This is for tracking the issue on OpenVMS Only. Platforms are VAX, Alpha, and Itanium. It has been reported that the transfer of VFC format record files which is a common plain text format on OpenVMS is sometimes corrupted. VFC format files can not be binary transferred, and must be converted to what is considered a stream-crlf or a stream-lf format to be readable on a Microsoft or LINUX samba clients. It appears that there is a critical bug in the special handling of these files.
It appears that the SAMBA code for VMS was built with HAVE_MMAP enabled. The MMAP access to the files will bypass the special handling for VFS and other record oriented file types. It can only be used for STREAM or BINARY record formats. This still needs to be confirmed as to the real cause of the bug.
If it's still broken in 3.5, please reopen. 3.0 isn't supported anymore.
I asked guenter.kriebel@hp.com in 2007 for the patches that they created to make Samba on OpenVMS work (http://h71000.www7.hp.com/network/cifs_for_samba.html). The OpenVMS folks might have fixed that, too. I didn't get any answer to by mail though. Maybe you want to ping them again and ask for their patches. Please let us know if you get feedback.

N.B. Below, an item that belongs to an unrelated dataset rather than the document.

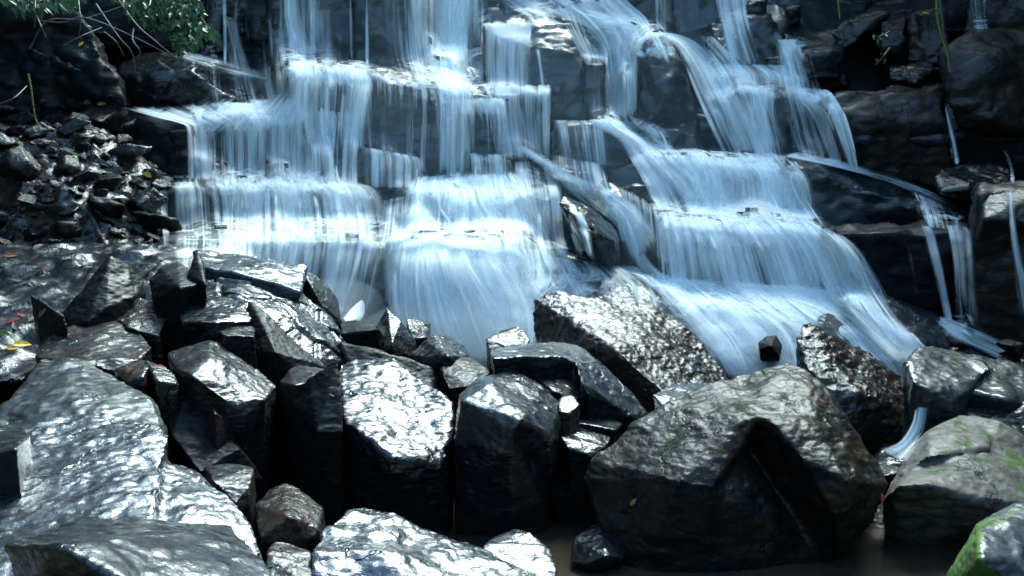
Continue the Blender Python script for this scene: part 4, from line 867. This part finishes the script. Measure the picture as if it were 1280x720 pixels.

From my knowledge, Guenter was involved with a special SAMBA build for a very limited set of HP customers. These customers used SAMBA in an embedded application with a restricted data set. That data set was just binary files, no VMS text or other specific formats were needed. This was a modification to the then existing Customer port of SAMBA, where basically most of the VMS specific file handling code was removed. Most of that code was there to support the ODS-2 file system and in some cases could significantly slow down file and directory lookups. The resulting Samba worked very well for those customers. When I was an HP employee, it was HP's official policy to supply the source in the binary kits for open source projects. It may not be the default installation option for an install kit. On a media distribution, it should be on the media if it is not contained in the install kit. As for the present HP CIFS for OpenVMS offering, I did not do any direct work on that code, and I have not looked at the source for what was in it. It was planned to use the VFS layer to to handle the VMS specific file structures.